>> Start GIVEN INFORMATION
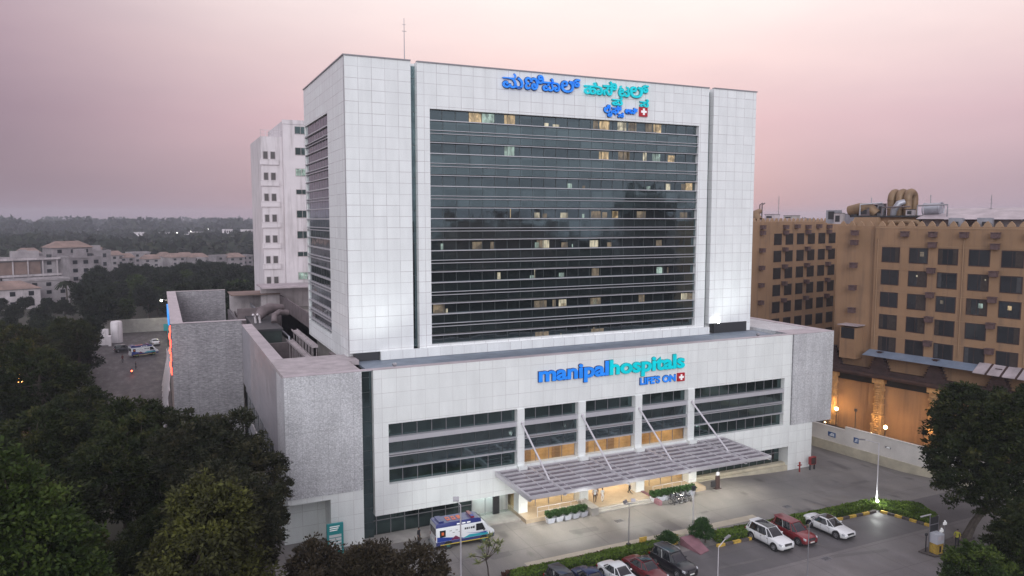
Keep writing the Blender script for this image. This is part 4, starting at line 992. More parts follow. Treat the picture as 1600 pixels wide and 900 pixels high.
for i, (x, y, z, s) in enumerate(((4, 985, 13, 1.1), (20, 975, 15, .8), (40, 960, 18, .7), (-60, 900, 9, .7), (-20, 905, 6, .8), (-36, 930, 7, .7), (46, 870, 8, .7), (-95, 880, 7, .6), (34, 945, 15, .5))):
    L = thing('far_street_lamp', 'tiny lit street lamp far off among the trees', 'lamp', (x, y, 0), 0, 'lit lamps in the distance')
    MB().tube([(0, 0, 0), (0, 0, z)], .15, 5).build('post', 'steel_grey', L); MB().ball((0, 0, z), s*.5, n=8, m=6).build('lamp_head', 'lamp_on', L)

# ================================================================== trees
def leaf_mesh(name, seed, rx, rz, nclump, per, size, m, zc=0, clump=1.0, flatten=1.0, long_=1.9, shell=.55, droop=0.0, lumps=7, top=0.0):
    """many small leaf faces gathered in sprigs through the crown's volume"""
    r = np.random.default_rng(seed)
    # the crown is several overlapping lobes of different size
    lobes = []
    for i in range(lumps):
        a = r.uniform(0, 2*np.pi); q = r.uniform(.25, .72); zz = r.uniform(-.55, .75)
        lobes.append((np.array([np.cos(a)*rx*q*np.sqrt(max(.1, 1-zz*zz*.6)), np.sin(a)*rx*q*np.sqrt(max(.1, 1-zz*zz*.6)), zz*rz*.8]), r.uniform(.30, .52)))
    lobes.append((np.zeros(3), .62))
    cent = []; nor = []
    wts = np.array([l[1]**2 for l in lobes]); wts /= wts.sum()
    while len(cent) < nclump:
        c0, rr = lobes[r.choice(len(lobes), p=wts)]
        v = r.normal(size=3); v /= np.linalg.norm(v)
        if v[2] < -.55 and r.random() < .6: continue
        rad = shell + (1-shell)*r.random()**.6
        p = c0 + v*rad*np.array([rx*rr, rx*rr, rz*rr*1.05])
        if any(np.sum(((p-c)/np.array([rx*q, rx*q, rz*q]))**2) < .45 for c, q in lobes) and r.random() < .7: continue
        cent.append(p); nor.append(v)
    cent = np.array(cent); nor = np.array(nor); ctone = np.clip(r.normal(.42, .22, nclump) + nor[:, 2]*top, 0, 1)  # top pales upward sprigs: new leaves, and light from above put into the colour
    idx = np.repeat(np.arange(nclump), per); N = len(idx)
    crad = clump*r.uniform(.55, 1.25, nclump)[idx]
    off = r.normal(size=(N, 3)); off /= np.linalg.norm(off, axis=1)[:, None]; off *= (r.random(N)**.5*crad)[:, None]; off[:, 2] *= .62*flatten
    P = cent[idx] + off
    # each leaf: a long narrow face pointing outwards, sagging a little
    ax = off/np.maximum(.01, np.linalg.norm(off, axis=1))[:, None]*.8 + nor[idx]*.5 + r.normal(size=(N, 3))*.55; ax[:, 2] -= droop
    ax /= np.linalg.norm(ax, axis=1)[:, None]
    sd_ = np.cross(ax, r.normal(size=(N, 3))*.8+np.array([0, 0, 1.0])); sd_ /= np.maximum(1e-6, np.linalg.norm(sd_, axis=1))[:, None]
    L = size*r.uniform(.6, 1.3, N)[:, None]; Wd = L/long_
    a = P - ax*L*.5; b = P + sd_*Wd*.5; c = P + ax*L*.5; e = P - sd_*Wd*.5
    V = np.stack([a, b, c, e], 1).reshape(-1, 3); V[:, 2] += zc
    me = bpy.data.meshes.new(name); me.vertices.add(4*N); me.vertices.foreach_set('co', V.astype(np.float32).ravel())
    me.loops.add(4*N); me.loops.foreach_set('vertex_index', np.arange(4*N, dtype=np.int32))
    me.polygons.add(N); me.polygons.foreach_set('loop_start', np.arange(0, 4*N, 4, dtype=np.int32))
    try: me.polygons.foreach_set('loop_total', np.full(N, 4, dtype=np.int32))
    except Exception: pass
    at = me.attributes.new('tone', 'FLOAT', 'FACE'); at.data.foreach_set('value', np.clip(ctone[idx]+r.normal(0, .10, N), 0, 1).astype(np.float32))
    me.materials.append(MAT[m]); me.update(); me.validate()
    return me, cent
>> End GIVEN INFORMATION
**EXERCISE BRIEF**
Transcribe the full listing above exactly, with the images removed.

**EXERCISE SOLUTION**
Keep writing the Blender script for this image. This is part 4, starting at line 992. More parts follow. Treat the picture as 1600 pixels wide and 900 pixels high.
for i, (x, y, z, s) in enumerate(((4, 985, 13, 1.1), (20, 975, 15, .8), (40, 960, 18, .7), (-60, 900, 9, .7), (-20, 905, 6, .8), (-36, 930, 7, .7), (46, 870, 8, .7), (-95, 880, 7, .6), (34, 945, 15, .5))):
    L = thing('far_street_lamp', 'tiny lit street lamp far off among the trees', 'lamp', (x, y, 0), 0, 'lit lamps in the distance')
    MB().tube([(0, 0, 0), (0, 0, z)], .15, 5).build('post', 'steel_grey', L); MB().ball((0, 0, z), s*.5, n=8, m=6).build('lamp_head', 'lamp_on', L)

# ================================================================== trees
def leaf_mesh(name, seed, rx, rz, nclump, per, size, m, zc=0, clump=1.0, flatten=1.0, long_=1.9, shell=.55, droop=0.0, lumps=7, top=0.0):
    """many small leaf faces gathered in sprigs through the crown's volume"""
    r = np.random.default_rng(seed)
    # the crown is several overlapping lobes of different size
    lobes = []
    for i in range(lumps):
        a = r.uniform(0, 2*np.pi); q = r.uniform(.25, .72); zz = r.uniform(-.55, .75)
        lobes.append((np.array([np.cos(a)*rx*q*np.sqrt(max(.1, 1-zz*zz*.6)), np.sin(a)*rx*q*np.sqrt(max(.1, 1-zz*zz*.6)), zz*rz*.8]), r.uniform(.30, .52)))
    lobes.append((np.zeros(3), .62))
    cent = []; nor = []
    wts = np.array([l[1]**2 for l in lobes]); wts /= wts.sum()
    while len(cent) < nclump:
        c0, rr = lobes[r.choice(len(lobes), p=wts)]
        v = r.normal(size=3); v /= np.linalg.norm(v)
        if v[2] < -.55 and r.random() < .6: continue
        rad = shell + (1-shell)*r.random()**.6
        p = c0 + v*rad*np.array([rx*rr, rx*rr, rz*rr*1.05])
        if any(np.sum(((p-c)/np.array([rx*q, rx*q, rz*q]))**2) < .45 for c, q in lobes) and r.random() < .7: continue
        cent.append(p); nor.append(v)
    cent = np.array(cent); nor = np.array(nor); ctone = np.clip(r.normal(.42, .22, nclump) + nor[:, 2]*top, 0, 1)  # top pales upward sprigs: new leaves, and light from above put into the colour
    idx = np.repeat(np.arange(nclump), per); N = len(idx)
    crad = clump*r.uniform(.55, 1.25, nclump)[idx]
    off = r.normal(size=(N, 3)); off /= np.linalg.norm(off, axis=1)[:, None]; off *= (r.random(N)**.5*crad)[:, None]; off[:, 2] *= .62*flatten
    P = cent[idx] + off
    # each leaf: a long narrow face pointing outwards, sagging a little
    ax = off/np.maximum(.01, np.linalg.norm(off, axis=1))[:, None]*.8 + nor[idx]*.5 + r.normal(size=(N, 3))*.55; ax[:, 2] -= droop
    ax /= np.linalg.norm(ax, axis=1)[:, None]
    sd_ = np.cross(ax, r.normal(size=(N, 3))*.8+np.array([0, 0, 1.0])); sd_ /= np.maximum(1e-6, np.linalg.norm(sd_, axis=1))[:, None]
    L = size*r.uniform(.6, 1.3, N)[:, None]; Wd = L/long_
    a = P - ax*L*.5; b = P + sd_*Wd*.5; c = P + ax*L*.5; e = P - sd_*Wd*.5
    V = np.stack([a, b, c, e], 1).reshape(-1, 3); V[:, 2] += zc
    me = bpy.data.meshes.new(name); me.vertices.add(4*N); me.vertices.foreach_set('co', V.astype(np.float32).ravel())
    me.loops.add(4*N); me.loops.foreach_set('vertex_index', np.arange(4*N, dtype=np.int32))
    me.polygons.add(N); me.polygons.foreach_set('loop_start', np.arange(0, 4*N, 4, dtype=np.int32))
    try: me.polygons.foreach_set('loop_total', np.full(N, 4, dtype=np.int32))
    except Exception: pass
    at = me.attributes.new('tone', 'FLOAT', 'FACE'); at.data.foreach_set('value', np.clip(ctone[idx]+r.normal(0, .10, N), 0, 1).astype(np.float32))
    me.materials.append(MAT[m]); me.update(); me.validate()
    return me, cent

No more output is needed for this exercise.